Violations of the Clean Water Act cited; company to appeal rulingWarrenton - Seafood processor Pacific Surimi will not be processing whiting into surimi this season, as a federal judge in Portland has ruled with an environmental law firm and shut down the plant's surimi operations.

"The decision does hurt our company, it hurts our workers, and it hurts the community that has been so supportive of us," said Craig Urness, spokesman for Pacific Surimi.

He said the ruling could affect the jobs of 50 to 60 seasonal employees.

Pacific Surimi and another Warrenton processor, Pacific Coast Seafood, are both part of Pacific Seafood Group, which operates processing facilities in the Western United States. Pacific Coast Seafood's operations are unaffected by the ruling.

The lawsuit, filed by the National Environmental Law Center, on behalf of the Oregon State Public Interest Research Group and two local residents, said the company's waste discharge system violated the federal Clean Water Act. The fish waste released into the Skipanon River lowers dissolved oxygen levels, which is harmful to live fish in the river.

The company is aware of this problem, and that is why it has been working with the Oregon Department of Environmental Quality to develop another way of getting rid of its waste, Urness said.

DEQ and Pacific Seafood reached an agreement last week, which levied fines against the company for previous violations and stated what it had to do to be in compliance. The company plans to connect the plant with the city of Warrenton's joint outflow pipe, using that method of discharge after the project is completed in March 2006.

"The understanding was that they would allow us to operate for our surimi seasons until we were able to remove our discharge from the Skipanon River, which will occur in March of next year," Urness said. He added that the surimi operation's high water use provides a big chunk of Warrenton's utility revenue.

The environmental group said that it had no choice but to ask the judge for the injunction.

"We were looking again at another season with no controls installed to try to prevent the ongoing problem," said Rhett Lawrence, an environmental advocate with OSPIRG. "We've seen those discharge exceedances for years and years, and here we are at the beginning of yet another processing season, and no controls are in place to try and remedy those problems."

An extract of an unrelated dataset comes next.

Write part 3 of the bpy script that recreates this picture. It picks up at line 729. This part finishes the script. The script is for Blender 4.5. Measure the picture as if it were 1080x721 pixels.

The company's permanent employees won't be affected, but Urness said that of 100 or so seasonal employees that were recently hired, only about 40 will still be able to work if the decision holds.

The company is filing an appeal today, Urness said, and has also asked for an emergency hearing to hold off the closing, which should be decided by Monday. Urness said he was going to the Warrenton plant today to talk with the workers to see if they can stick around to see the outcome of the emergency hearing.

The actual trial between Pacific Seafood and OSPIRG is scheduled for April 2006.